Friday, December 9, 2011

In Response to Jacob's First Question (Week 11)

When observing fictional entities, many observers do tend to accept the principal of make-believe. Accepting this principle may be a deliberate act if, for example, a viewer goes into the movie theatre to view a movie clearly marked as fictional with that knowledge in mind. The viewer may then still be frightened by what is on the screen but may be repeating to him or her self “this is just make believe” just as one might explain to a child woken in a state of fright from a nightmare “it was just a dream”. Accepting this principle may not be so much of a deliberate act as an unconscious one though. Many people have the general understanding that the people seen on television or movie screens are just actors playing a character and that the character demonstrated on television does not truly exist. Through common knowledge this notion could be expanded upon to generalize the unrealistic nature of the actors playing a character to creatures present on screens not being real as well.
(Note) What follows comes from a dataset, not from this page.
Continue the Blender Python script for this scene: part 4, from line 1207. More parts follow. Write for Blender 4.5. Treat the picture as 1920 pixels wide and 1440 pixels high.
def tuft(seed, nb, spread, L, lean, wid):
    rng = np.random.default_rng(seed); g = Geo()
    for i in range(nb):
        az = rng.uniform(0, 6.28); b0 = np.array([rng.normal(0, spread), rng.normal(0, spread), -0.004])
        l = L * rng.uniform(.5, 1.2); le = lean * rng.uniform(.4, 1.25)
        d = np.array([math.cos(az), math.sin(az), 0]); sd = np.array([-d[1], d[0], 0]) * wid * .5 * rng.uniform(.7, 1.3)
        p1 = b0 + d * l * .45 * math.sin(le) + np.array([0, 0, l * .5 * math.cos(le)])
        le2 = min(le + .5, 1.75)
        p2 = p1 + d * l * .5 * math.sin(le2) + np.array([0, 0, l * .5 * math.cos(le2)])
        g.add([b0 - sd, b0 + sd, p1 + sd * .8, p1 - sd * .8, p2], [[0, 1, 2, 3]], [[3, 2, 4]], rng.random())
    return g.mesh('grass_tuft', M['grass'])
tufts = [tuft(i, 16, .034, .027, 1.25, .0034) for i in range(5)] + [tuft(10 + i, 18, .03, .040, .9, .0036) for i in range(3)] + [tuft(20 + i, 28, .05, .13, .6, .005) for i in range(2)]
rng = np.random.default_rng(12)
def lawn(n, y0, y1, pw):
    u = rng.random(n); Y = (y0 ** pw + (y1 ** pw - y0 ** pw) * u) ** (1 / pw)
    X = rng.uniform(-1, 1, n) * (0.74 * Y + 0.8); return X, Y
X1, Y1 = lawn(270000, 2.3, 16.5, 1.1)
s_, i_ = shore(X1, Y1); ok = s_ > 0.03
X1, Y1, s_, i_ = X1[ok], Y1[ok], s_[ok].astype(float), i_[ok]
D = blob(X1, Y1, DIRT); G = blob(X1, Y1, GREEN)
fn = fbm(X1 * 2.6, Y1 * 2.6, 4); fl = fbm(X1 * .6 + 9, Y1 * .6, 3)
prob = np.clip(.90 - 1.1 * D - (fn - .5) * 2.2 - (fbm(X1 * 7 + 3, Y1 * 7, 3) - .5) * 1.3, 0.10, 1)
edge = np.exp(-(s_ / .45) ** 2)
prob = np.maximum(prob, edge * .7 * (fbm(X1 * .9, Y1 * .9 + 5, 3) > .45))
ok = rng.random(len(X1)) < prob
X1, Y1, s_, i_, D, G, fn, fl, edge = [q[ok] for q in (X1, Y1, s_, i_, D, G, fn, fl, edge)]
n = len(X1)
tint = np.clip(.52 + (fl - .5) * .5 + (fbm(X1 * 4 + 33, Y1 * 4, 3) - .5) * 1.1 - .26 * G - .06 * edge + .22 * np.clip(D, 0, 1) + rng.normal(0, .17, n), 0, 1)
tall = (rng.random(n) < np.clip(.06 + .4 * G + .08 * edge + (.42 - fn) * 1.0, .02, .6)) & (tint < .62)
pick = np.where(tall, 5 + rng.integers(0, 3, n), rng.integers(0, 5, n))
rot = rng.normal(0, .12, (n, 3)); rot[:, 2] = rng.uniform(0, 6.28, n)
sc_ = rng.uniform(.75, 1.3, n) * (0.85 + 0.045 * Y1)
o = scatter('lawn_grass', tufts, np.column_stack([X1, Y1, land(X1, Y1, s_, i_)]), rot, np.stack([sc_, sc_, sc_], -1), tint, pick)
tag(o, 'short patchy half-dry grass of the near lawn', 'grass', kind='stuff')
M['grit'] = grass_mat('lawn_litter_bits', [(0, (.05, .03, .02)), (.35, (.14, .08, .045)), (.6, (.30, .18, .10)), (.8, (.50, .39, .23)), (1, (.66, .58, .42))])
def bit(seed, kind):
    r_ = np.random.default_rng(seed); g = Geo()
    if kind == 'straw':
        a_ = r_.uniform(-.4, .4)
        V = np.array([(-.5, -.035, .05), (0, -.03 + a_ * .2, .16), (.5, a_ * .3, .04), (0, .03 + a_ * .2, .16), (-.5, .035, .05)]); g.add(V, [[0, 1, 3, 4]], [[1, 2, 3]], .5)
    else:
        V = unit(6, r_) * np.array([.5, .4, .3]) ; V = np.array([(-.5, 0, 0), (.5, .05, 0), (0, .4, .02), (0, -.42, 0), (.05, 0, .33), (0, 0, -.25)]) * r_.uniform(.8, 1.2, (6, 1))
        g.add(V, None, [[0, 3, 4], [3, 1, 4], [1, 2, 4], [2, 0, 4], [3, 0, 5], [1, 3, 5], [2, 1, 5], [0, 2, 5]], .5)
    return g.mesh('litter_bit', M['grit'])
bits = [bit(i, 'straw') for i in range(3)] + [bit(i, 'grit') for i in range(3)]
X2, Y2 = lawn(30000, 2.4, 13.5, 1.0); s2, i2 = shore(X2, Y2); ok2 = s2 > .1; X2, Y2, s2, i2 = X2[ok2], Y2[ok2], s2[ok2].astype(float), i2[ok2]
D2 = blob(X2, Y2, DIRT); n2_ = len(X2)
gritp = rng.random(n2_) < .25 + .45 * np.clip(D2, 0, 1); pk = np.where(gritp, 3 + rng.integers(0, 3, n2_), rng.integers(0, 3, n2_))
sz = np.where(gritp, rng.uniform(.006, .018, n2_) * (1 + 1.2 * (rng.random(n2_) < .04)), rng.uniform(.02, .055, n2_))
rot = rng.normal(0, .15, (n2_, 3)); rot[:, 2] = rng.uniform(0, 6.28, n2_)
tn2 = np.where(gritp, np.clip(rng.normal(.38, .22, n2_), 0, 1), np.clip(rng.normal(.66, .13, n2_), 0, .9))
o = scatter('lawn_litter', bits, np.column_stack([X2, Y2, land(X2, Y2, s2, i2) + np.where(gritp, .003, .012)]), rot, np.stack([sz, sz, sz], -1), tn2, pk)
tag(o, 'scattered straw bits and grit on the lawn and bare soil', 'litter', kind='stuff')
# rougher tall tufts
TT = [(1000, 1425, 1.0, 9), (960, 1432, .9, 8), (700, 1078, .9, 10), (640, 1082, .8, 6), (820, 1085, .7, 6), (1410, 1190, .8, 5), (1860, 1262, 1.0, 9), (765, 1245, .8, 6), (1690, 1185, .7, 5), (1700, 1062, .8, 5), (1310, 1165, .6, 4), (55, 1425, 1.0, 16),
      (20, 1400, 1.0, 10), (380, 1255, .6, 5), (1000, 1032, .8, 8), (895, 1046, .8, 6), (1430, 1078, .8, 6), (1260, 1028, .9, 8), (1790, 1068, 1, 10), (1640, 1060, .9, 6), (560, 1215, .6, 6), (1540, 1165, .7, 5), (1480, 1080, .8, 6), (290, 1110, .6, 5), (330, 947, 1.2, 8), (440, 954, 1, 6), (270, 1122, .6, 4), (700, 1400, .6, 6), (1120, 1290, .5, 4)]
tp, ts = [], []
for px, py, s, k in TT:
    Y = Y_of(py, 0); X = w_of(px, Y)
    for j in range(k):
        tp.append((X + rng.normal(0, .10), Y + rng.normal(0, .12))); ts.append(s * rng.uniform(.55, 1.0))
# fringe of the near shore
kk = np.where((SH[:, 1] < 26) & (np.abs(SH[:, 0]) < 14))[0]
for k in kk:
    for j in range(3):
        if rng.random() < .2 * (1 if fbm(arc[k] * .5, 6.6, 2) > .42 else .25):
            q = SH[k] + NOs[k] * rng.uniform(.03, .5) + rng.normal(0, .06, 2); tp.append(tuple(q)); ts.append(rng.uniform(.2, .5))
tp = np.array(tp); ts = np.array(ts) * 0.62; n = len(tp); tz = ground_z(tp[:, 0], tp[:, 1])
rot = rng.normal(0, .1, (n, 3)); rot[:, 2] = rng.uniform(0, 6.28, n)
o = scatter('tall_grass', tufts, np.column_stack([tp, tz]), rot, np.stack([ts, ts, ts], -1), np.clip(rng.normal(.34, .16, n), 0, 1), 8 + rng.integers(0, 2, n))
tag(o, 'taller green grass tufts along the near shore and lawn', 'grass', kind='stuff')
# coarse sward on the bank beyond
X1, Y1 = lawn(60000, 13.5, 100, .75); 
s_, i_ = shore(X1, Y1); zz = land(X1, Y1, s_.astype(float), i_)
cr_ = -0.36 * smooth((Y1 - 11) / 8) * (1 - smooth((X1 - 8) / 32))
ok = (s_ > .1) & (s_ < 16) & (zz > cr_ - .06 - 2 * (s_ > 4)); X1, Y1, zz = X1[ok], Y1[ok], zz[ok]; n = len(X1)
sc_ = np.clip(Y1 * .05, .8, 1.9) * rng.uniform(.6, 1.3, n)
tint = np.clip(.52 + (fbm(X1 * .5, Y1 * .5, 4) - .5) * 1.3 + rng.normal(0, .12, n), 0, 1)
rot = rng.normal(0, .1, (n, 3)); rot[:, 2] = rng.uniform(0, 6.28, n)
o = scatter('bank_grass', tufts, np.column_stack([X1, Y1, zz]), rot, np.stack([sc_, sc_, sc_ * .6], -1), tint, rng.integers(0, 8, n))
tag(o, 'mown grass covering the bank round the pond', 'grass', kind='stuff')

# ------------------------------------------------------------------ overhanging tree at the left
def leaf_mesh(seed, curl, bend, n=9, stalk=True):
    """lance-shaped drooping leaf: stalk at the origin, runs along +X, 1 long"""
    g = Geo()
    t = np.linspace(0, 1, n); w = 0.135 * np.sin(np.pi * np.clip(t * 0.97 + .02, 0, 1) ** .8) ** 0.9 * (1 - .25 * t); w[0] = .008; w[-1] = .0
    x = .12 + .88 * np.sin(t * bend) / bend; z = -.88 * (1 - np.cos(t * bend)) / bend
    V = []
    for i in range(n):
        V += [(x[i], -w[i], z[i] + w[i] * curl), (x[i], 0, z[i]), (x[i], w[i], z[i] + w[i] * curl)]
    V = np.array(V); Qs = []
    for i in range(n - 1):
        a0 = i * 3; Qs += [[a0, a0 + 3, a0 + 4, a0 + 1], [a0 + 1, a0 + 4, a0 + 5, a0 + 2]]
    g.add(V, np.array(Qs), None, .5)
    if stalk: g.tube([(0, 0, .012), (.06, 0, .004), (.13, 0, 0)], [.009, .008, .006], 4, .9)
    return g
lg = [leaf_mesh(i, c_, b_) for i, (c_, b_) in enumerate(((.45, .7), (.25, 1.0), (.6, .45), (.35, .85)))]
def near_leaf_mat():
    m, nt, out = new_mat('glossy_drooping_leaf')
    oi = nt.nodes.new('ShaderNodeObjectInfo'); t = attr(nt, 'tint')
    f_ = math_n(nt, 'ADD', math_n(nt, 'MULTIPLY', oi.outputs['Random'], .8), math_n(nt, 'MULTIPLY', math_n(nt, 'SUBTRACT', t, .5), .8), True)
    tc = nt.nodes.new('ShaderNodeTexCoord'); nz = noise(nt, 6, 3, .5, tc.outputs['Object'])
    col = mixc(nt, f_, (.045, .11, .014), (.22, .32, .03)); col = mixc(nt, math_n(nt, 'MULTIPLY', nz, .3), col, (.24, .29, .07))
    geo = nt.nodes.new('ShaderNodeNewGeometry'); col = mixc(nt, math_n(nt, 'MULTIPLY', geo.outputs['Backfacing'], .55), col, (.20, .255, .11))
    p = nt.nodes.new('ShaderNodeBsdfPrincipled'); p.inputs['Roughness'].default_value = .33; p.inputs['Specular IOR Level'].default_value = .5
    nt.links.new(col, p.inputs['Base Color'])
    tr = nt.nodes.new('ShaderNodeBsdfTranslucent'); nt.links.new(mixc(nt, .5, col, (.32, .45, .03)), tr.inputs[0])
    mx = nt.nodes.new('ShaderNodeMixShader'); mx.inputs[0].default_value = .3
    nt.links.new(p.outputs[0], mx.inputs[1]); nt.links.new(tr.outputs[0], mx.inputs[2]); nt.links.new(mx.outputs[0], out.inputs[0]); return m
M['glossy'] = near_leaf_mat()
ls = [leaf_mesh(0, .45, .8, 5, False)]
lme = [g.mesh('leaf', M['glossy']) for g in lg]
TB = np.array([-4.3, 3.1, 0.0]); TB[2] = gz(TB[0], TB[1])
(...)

The example of a person passing through a room with a movie playing and experiencing fear at the sight of the content would most likely be explained by Walton as still having been unconsciously understood that the content is make-believe because it was present on a screen, a clear indicator that it was separated from reality. Here, the observer who is effected by accident still accepts the principle even though he or she was not intending to watch the movie and therefore still engages in the fictional world. Do you think movies such as “The Ring” where the villain suggests the breaking of the safety of the screen by coming through the television makes any more of an impression than other horror movies even though the viewer is still clearly protected from the content of the movie by means of it still occurring on a screen and only a screen?